**STORED RECORDS**.
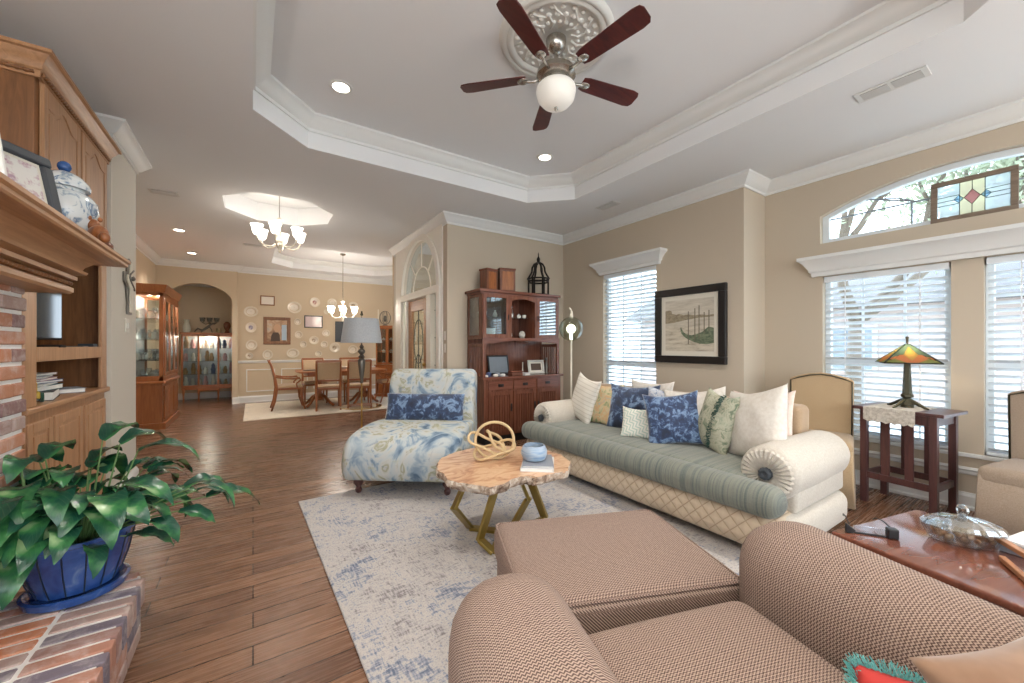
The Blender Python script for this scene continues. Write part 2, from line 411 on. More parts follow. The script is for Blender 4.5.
    def motif(name, c1, c2):
        m = mat(name, '#ddd2bd', .22); T = NT(m); x = T.xyz(T.co()); r = T.math('SQRT', T.math('ADD', T.math('MULTIPLY', x[0], x[0]), T.math('MULTIPLY', x[2], x[2])))
        n = T.noise(T.co(), 26, 3, .6)
        inn = T.ramp(n, [(.45, c1), (.6, c2)])
        T.col(T.mix(T.ramp(r, [(.045, '#ffffff'), (.055, '#000000')]), '#dfd4c2', inn))
    motif('plate_rose', '#93524a', '#dcc9b8'); motif('plate_mauve', '#6f6378', '#b9aeb2'); motif('plate_brown', '#8d7358', '#d9cdb8')
    # pictures
    m = mat('gondola_print', '#b5a890', .6); T = NT(m); g = T.xyz(T.co(kind='Object')); n = T.noise(T.co((1, 2, 6)), 5, 5, .7)
    T.col(T.mix(T.ramp(T.math('ADD', g[2], T.math('MULTIPLY', n, .05)), [(.43, '#000000'), (.47, '#ffffff')]),
        T.ramp(n, [(.3, '#8a8070'), (.5, '#c3b9a6'), (.7, '#d6cdbb')]), T.ramp(n, [(.35, '#b3aa99'), (.65, '#cfc7b8')])))
    mat('print_dark', '#6b6455', .7)
    for nme, c1, c2, sc_ in (('print_mid', '#a0937c', '#7f735d', 30), ('print_green', '#7c866c', '#4f5b48', 16)):
        m = mat(nme, c1, .7); T = NT(m); T.col(T.ramp(T.noise(T.co((1, 1, 2)), sc_, 5, .7, .6), [(.38, c2), (.62, c1)]))
    m = mat('portrait_print', '#a08770', .5); T = NT(m); n = T.noise(T.co(), 4, 4, .6, .5); T.col(T.ramp(n, [(.35, '#6b4f3c'), (.5, '#b08c6c'), (.62, '#c9b39a'), (.75, '#8295a4')]))
    mat('pale_print', '#ded6c8', .3); mat('pink_print', '#c6aba4', .15)
    mat('portrait_skin', '#c79f7f', .6); mat('portrait_dark', '#4c3b30', .6); mat('pane_blue', '#a9bccb', .5)
    m = mat('floral_print', '#d6d2cc', .7); T = NT(m); n = T.noise(T.co(), 22, 3, .6); T.col(T.ramp(n, [(.5, '#d9d6d0'), (.6, '#b896a0'), (.68, '#7d86a0')]))
    # stained glass colours
    def sg(name, c, a=.75, e=0):
        m = bpy.data.materials.new(name); m.use_nodes = True; t = m.node_tree
        for n in list(t.nodes): t.nodes.remove(n)
        o = t.nodes.new('ShaderNodeOutputMaterial'); tr = t.nodes.new('ShaderNodeBsdfTranslucent'); tp = t.nodes.new('ShaderNodeBsdfTransparent'); mx = t.nodes.new('ShaderNodeMixShader')
        gl = t.nodes.new('ShaderNodeBsdfDiffuse'); m2 = t.nodes.new('ShaderNodeMixShader')
        for q in (tr, tp, gl): q.inputs[0].default_value = srgb(c)
        mx.inputs[0].default_value = a; m2.inputs[0].default_value = .25
        t.links.new(tr.outputs[0], m2.inputs[1]); t.links.new(gl.outputs[0], m2.inputs[2])
        t.links.new(tp.outputs[0], mx.inputs[1]); t.links.new(m2.outputs[0], mx.inputs[2]); t.links.new(mx.outputs[0], o.inputs[0]); MATS[name] = m
    sg('sg_clear', '#eef3f5', .3); sg('sg_yellow', '#f3eedb', .35); sg('sg_red', '#dcb9c2', .35); sg('sg_blue', '#c2dcea', .4)
    sg('sg_green', '#a9ad78', .9); sg('sg_orange', '#d3a07a', .9); sg('sg_amber', '#cdb57c', .9); sg('sg_teal', '#8f9f8c', .9)
    wood('weathered', '#8d7c6b', '#6c5d50', 'x', 8, .8); mat('lead', '#33342f', .5, .5); mat('mortar', '#eeebe6', .9)
    # outdoors
    mat('bounce_ground', '#d6d4cc', .95); mat('house_brick', '#c4b0a7', .9); mat('house_roof', '#7b7470', .9); mat('bark', '#7d6f60', .9); mat('foliage', '#a4a98c', .8)
    mat('outdoor_trim', '#d8d8d4', .7)
build_mats()

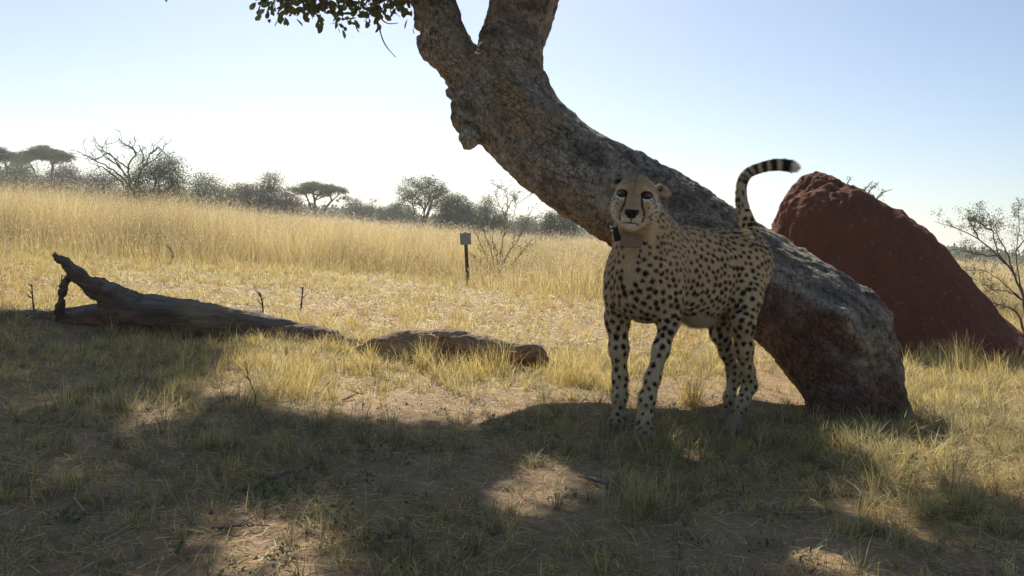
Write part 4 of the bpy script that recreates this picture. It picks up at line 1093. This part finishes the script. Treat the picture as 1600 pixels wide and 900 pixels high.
px_plant('bush', 'rounded bush on the right flank of the taller open crowned acacia', 'bush', 680, 742, 308, 350, 40, 712, GREY, 80, 55, shape='dome', stems=6, group=gB, lsize=0.10)
px_plant('bush', 'grey bush behind the bare sapling', 'bush', 724, 795, 312, 352, 41, 760, GREY, 80, 50, shape='mass', stems=6, group=gB, lsize=0.10)
px_plant('bush', 'dark green bush seen under the leaning trunk, just left of it', 'bush', 838, 905, 332, 372, 36, 870, GREEN, 80, 55, shape='dome', stems=6, group=gB, lsize=0.09)
px_plant('bush', 'low far bush between the sapling and the dark bush under the trunk', 'bush', 780, 850, 340, 362, 66, 815, GREY, 60, 45, shape='mass', stems=5, group=gB, lsize=0.16)
px_plant('bush', 'far scrub seen between the mound and the thorn bush at the right', 'bush', 1492, 1562, 413, 450, 42, 1525, GREY, 80, 55, shape='mass', stems=6, group=gB, lsize=0.11)
px_plant('bush', 'far scrub behind the thorn bush at the right edge', 'bush', 1552, 1660, 408, 450, 40, 1600, GREEN, 80, 55, shape='mass', stems=6, group=gB, lsize=0.11)

# the far scrub that closes the horizon, one mass
SC = Geo()
nn_ = 5200; u_ = rng.random(nn_); yy = 75 + 70 * u_; xx = rng.uniform(-1, 1, nn_) * (0.75 * yy)
lump = 0.5 + 0.8 * fbm(xy3(xx, yy) * 0.11, 410, 3)
kk = rng.random(nn_) < lump + 0.35; xx, yy, lump = xx[kk], yy[kk], lump[kk]
top = (0.8 + 1.5 * lump.clip(0, 1)) * (yy / 100)
for rep in range(9):
    z_ = ground_z(xx, yy) + rng.uniform(0.2, 1.0, len(xx)) * top
    cc_ = np.stack([xx + rng.normal(size=len(xx)) * 0.7, yy + rng.normal(size=len(xx)) * 0.7, z_], 1)
    fg = foliage(cc_, 3, 0.45, 0.42, GREY if rep % 2 else GREEN, 0.7); SC.add(np.concatenate(fg.V), np.concatenate(fg.F), np.concatenate(fg.C))
tag(obj('far_scrub', SC.mesh('far_scrub'), M_LEAF), 'far belt of low thorn scrub along the horizon', 'scrub', kind='stuff')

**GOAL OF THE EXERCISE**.
Set the entries down again exactly. Do not include the images.

**RESPONSE TO THIS TASK**.
The Blender Python script for this scene continues. Write part 2, from line 411 on. More parts follow. The script is for Blender 4.5.
    def motif(name, c1, c2):
        m = mat(name, '#ddd2bd', .22); T = NT(m); x = T.xyz(T.co()); r = T.math('SQRT', T.math('ADD', T.math('MULTIPLY', x[0], x[0]), T.math('MULTIPLY', x[2], x[2])))
        n = T.noise(T.co(), 26, 3, .6)
        inn = T.ramp(n, [(.45, c1), (.6, c2)])
        T.col(T.mix(T.ramp(r, [(.045, '#ffffff'), (.055, '#000000')]), '#dfd4c2', inn))
    motif('plate_rose', '#93524a', '#dcc9b8'); motif('plate_mauve', '#6f6378', '#b9aeb2'); motif('plate_brown', '#8d7358', '#d9cdb8')
    # pictures
    m = mat('gondola_print', '#b5a890', .6); T = NT(m); g = T.xyz(T.co(kind='Object')); n = T.noise(T.co((1, 2, 6)), 5, 5, .7)
    T.col(T.mix(T.ramp(T.math('ADD', g[2], T.math('MULTIPLY', n, .05)), [(.43, '#000000'), (.47, '#ffffff')]),
        T.ramp(n, [(.3, '#8a8070'), (.5, '#c3b9a6'), (.7, '#d6cdbb')]), T.ramp(n, [(.35, '#b3aa99'), (.65, '#cfc7b8')])))
    mat('print_dark', '#6b6455', .7)
    for nme, c1, c2, sc_ in (('print_mid', '#a0937c', '#7f735d', 30), ('print_green', '#7c866c', '#4f5b48', 16)):
        m = mat(nme, c1, .7); T = NT(m); T.col(T.ramp(T.noise(T.co((1, 1, 2)), sc_, 5, .7, .6), [(.38, c2), (.62, c1)]))
    m = mat('portrait_print', '#a08770', .5); T = NT(m); n = T.noise(T.co(), 4, 4, .6, .5); T.col(T.ramp(n, [(.35, '#6b4f3c'), (.5, '#b08c6c'), (.62, '#c9b39a'), (.75, '#8295a4')]))
    mat('pale_print', '#ded6c8', .3); mat('pink_print', '#c6aba4', .15)
    mat('portrait_skin', '#c79f7f', .6); mat('portrait_dark', '#4c3b30', .6); mat('pane_blue', '#a9bccb', .5)
    m = mat('floral_print', '#d6d2cc', .7); T = NT(m); n = T.noise(T.co(), 22, 3, .6); T.col(T.ramp(n, [(.5, '#d9d6d0'), (.6, '#b896a0'), (.68, '#7d86a0')]))
    # stained glass colours
    def sg(name, c, a=.75, e=0):
        m = bpy.data.materials.new(name); m.use_nodes = True; t = m.node_tree
        for n in list(t.nodes): t.nodes.remove(n)
        o = t.nodes.new('ShaderNodeOutputMaterial'); tr = t.nodes.new('ShaderNodeBsdfTranslucent'); tp = t.nodes.new('ShaderNodeBsdfTransparent'); mx = t.nodes.new('ShaderNodeMixShader')
        gl = t.nodes.new('ShaderNodeBsdfDiffuse'); m2 = t.nodes.new('ShaderNodeMixShader')
        for q in (tr, tp, gl): q.inputs[0].default_value = srgb(c)
        mx.inputs[0].default_value = a; m2.inputs[0].default_value = .25
        t.links.new(tr.outputs[0], m2.inputs[1]); t.links.new(gl.outputs[0], m2.inputs[2])
        t.links.new(tp.outputs[0], mx.inputs[1]); t.links.new(m2.outputs[0], mx.inputs[2]); t.links.new(mx.outputs[0], o.inputs[0]); MATS[name] = m
    sg('sg_clear', '#eef3f5', .3); sg('sg_yellow', '#f3eedb', .35); sg('sg_red', '#dcb9c2', .35); sg('sg_blue', '#c2dcea', .4)
    sg('sg_green', '#a9ad78', .9); sg('sg_orange', '#d3a07a', .9); sg('sg_amber', '#cdb57c', .9); sg('sg_teal', '#8f9f8c', .9)
    wood('weathered', '#8d7c6b', '#6c5d50', 'x', 8, .8); mat('lead', '#33342f', .5, .5); mat('mortar', '#eeebe6', .9)
    # outdoors
    mat('bounce_ground', '#d6d4cc', .95); mat('house_brick', '#c4b0a7', .9); mat('house_roof', '#7b7470', .9); mat('bark', '#7d6f60', .9); mat('foliage', '#a4a98c', .8)
    mat('outdoor_trim', '#d8d8d4', .7)
build_mats()

Write part 4 of the bpy script that recreates this picture. It picks up at line 1093. This part finishes the script. Treat the picture as 1600 pixels wide and 900 pixels high.
px_plant('bush', 'rounded bush on the right flank of the taller open crowned acacia', 'bush', 680, 742, 308, 350, 40, 712, GREY, 80, 55, shape='dome', stems=6, group=gB, lsize=0.10)
px_plant('bush', 'grey bush behind the bare sapling', 'bush', 724, 795, 312, 352, 41, 760, GREY, 80, 50, shape='mass', stems=6, group=gB, lsize=0.10)
px_plant('bush', 'dark green bush seen under the leaning trunk, just left of it', 'bush', 838, 905, 332, 372, 36, 870, GREEN, 80, 55, shape='dome', stems=6, group=gB, lsize=0.09)
px_plant('bush', 'low far bush between the sapling and the dark bush under the trunk', 'bush', 780, 850, 340, 362, 66, 815, GREY, 60, 45, shape='mass', stems=5, group=gB, lsize=0.16)
px_plant('bush', 'far scrub seen between the mound and the thorn bush at the right', 'bush', 1492, 1562, 413, 450, 42, 1525, GREY, 80, 55, shape='mass', stems=6, group=gB, lsize=0.11)
px_plant('bush', 'far scrub behind the thorn bush at the right edge', 'bush', 1552, 1660, 408, 450, 40, 1600, GREEN, 80, 55, shape='mass', stems=6, group=gB, lsize=0.11)

# the far scrub that closes the horizon, one mass
SC = Geo()
nn_ = 5200; u_ = rng.random(nn_); yy = 75 + 70 * u_; xx = rng.uniform(-1, 1, nn_) * (0.75 * yy)
lump = 0.5 + 0.8 * fbm(xy3(xx, yy) * 0.11, 410, 3)
kk = rng.random(nn_) < lump + 0.35; xx, yy, lump = xx[kk], yy[kk], lump[kk]
top = (0.8 + 1.5 * lump.clip(0, 1)) * (yy / 100)
for rep in range(9):
    z_ = ground_z(xx, yy) + rng.uniform(0.2, 1.0, len(xx)) * top
    cc_ = np.stack([xx + rng.normal(size=len(xx)) * 0.7, yy + rng.normal(size=len(xx)) * 0.7, z_], 1)
    fg = foliage(cc_, 3, 0.45, 0.42, GREY if rep % 2 else GREEN, 0.7); SC.add(np.concatenate(fg.V), np.concatenate(fg.F), np.concatenate(fg.C))
tag(obj('far_scrub', SC.mesh('far_scrub'), M_LEAF), 'far belt of low thorn scrub along the horizon', 'scrub', kind='stuff')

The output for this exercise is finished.